Advocating genocide is not violence. You can have someone on the internet yelling to kill all the muslims but if they never actually throw a punch, they are not committing violence.
Are you just arguing strict semantics here? If I'm Jewish and someone advocates for killing all the Jews, to me that is clearly a physical threat and potentiality assault.
There is also a very real normalization that goes with online threats. If 100 people talk about running over liberals in a chat room, and then one of them does it; the other 99 facilitated that violence.
> "If I'm Jewish and someone advocates for killing all the Jews, to me that is clearly a physical threat and potentiality assault."
Groups that do just that have governmental support in Canada, the UK and many other first world countries, and this is one of those things that one simply isn't allowed to speak of publicly.
I think you misread what I wrote. I meant that society has not been made worse by "death to the jews" being considered hate speech, i.e. we're (weakly) better off having 'banned' such phrases.
I agree with that. You must have misread my previous comment :)
I'm generally for free speech, but very much against governmental support of groups advocating violence and very, very against shutting down discussion of whether, for example, the Muslim Brotherhood does or does not advocate ethnic violence.
Advocating for genocide is a form of violence. If I ask Bob to punch you, I am responsible for the harm that falls on you, even if I did not throw a punch. Limiting “violence” to only obvious physical contact is disingenuous.
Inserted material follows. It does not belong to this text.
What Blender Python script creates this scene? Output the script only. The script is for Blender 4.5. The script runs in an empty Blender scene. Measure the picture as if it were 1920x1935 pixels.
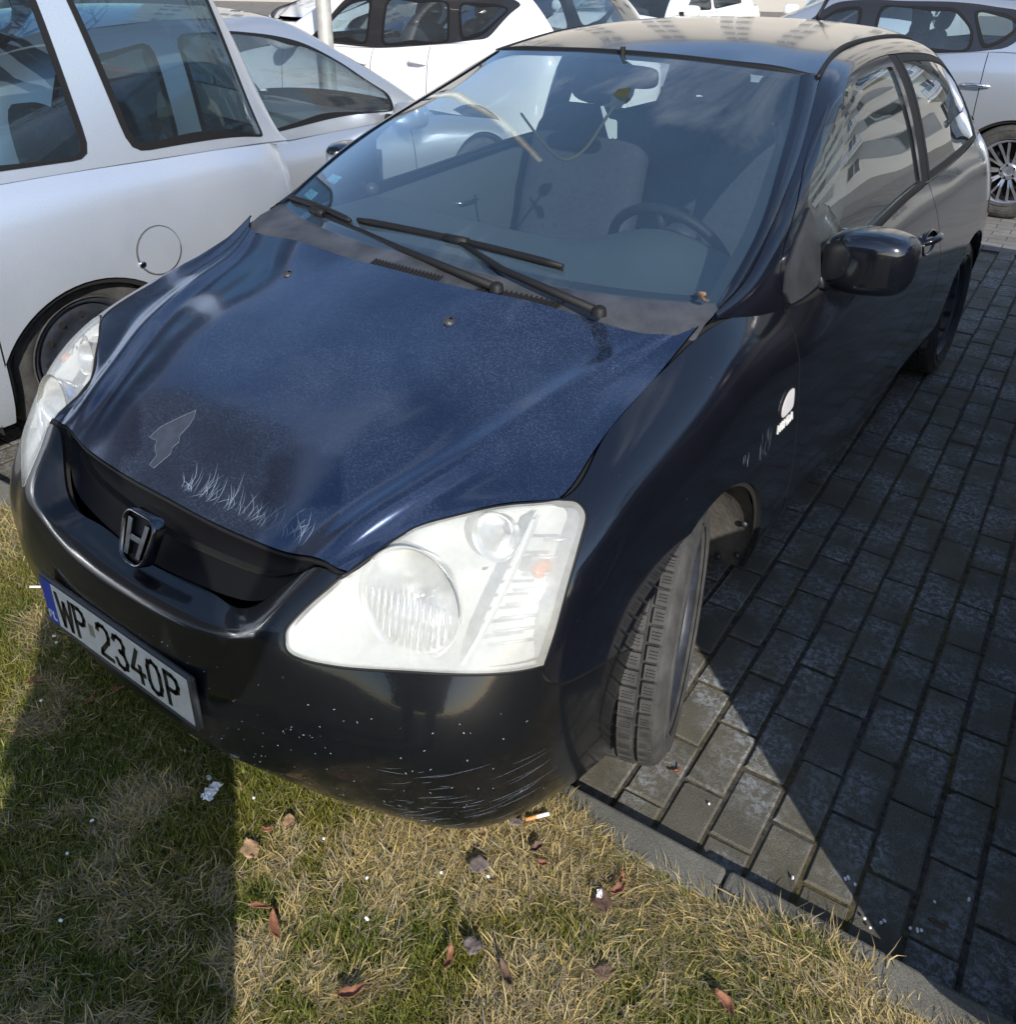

Verbal violence is a real thing that has real impact on people. Ask anybody who was in an abusive relationship, even if they were not physically beaten. Or consider that Trump has not physically thrown a punch, but most reasonable people would agree he has caused a lot of harm to minorities and immigrants’ safety and ability to share their brilliance with the world.
There is a moral blame you have for asking Bob to punch me, but you aren't going to spend an evening in jail for assault, Bob is. In this entire scenario, you are assuming Bob has no agency.
We don't take into account peer-pressure when charging adolescents. However, that does not mean that peer-pressure does not exist, on the contrary, it is sometimes the sole motivator behind the deed. These things don't conflict.
I think you’re making a good argument, but I have a problem with your broadened use of the word “advocate.”
If Bob only made the decision to punch Alice because Mallory asked him to, yes Mallory shares in the responsibility. But that implies a notion between Mallory and Bob that is rather different from mere advocation. I do not consider a scenario in which one party convinces another, both with agency, to be advocation. In some cases, I would even consider the person who provided the imperative for violence to be more responsible than the person executing the imperative.
But we are getting into Wittgensteinian weeds here with respect to definitions. For my part, I consider advocation to be the scenario in which one person or group receives peacefully submitted recommendations for a course of action. I think an advocate can be responsible, but I do not think it is productive to use one word to describe the impact of both advocation and execution of a thing.
Using your real world example, I can agree that Donald Trump has committed real harm to various people. I cannot agree that Donald Trump’s position is one of advocation; in fact, I would say that Trump is one who is advocated to. A position of advocation, in my opinion, implies a position that is lesser in power to one which has the power to effect the change on their own.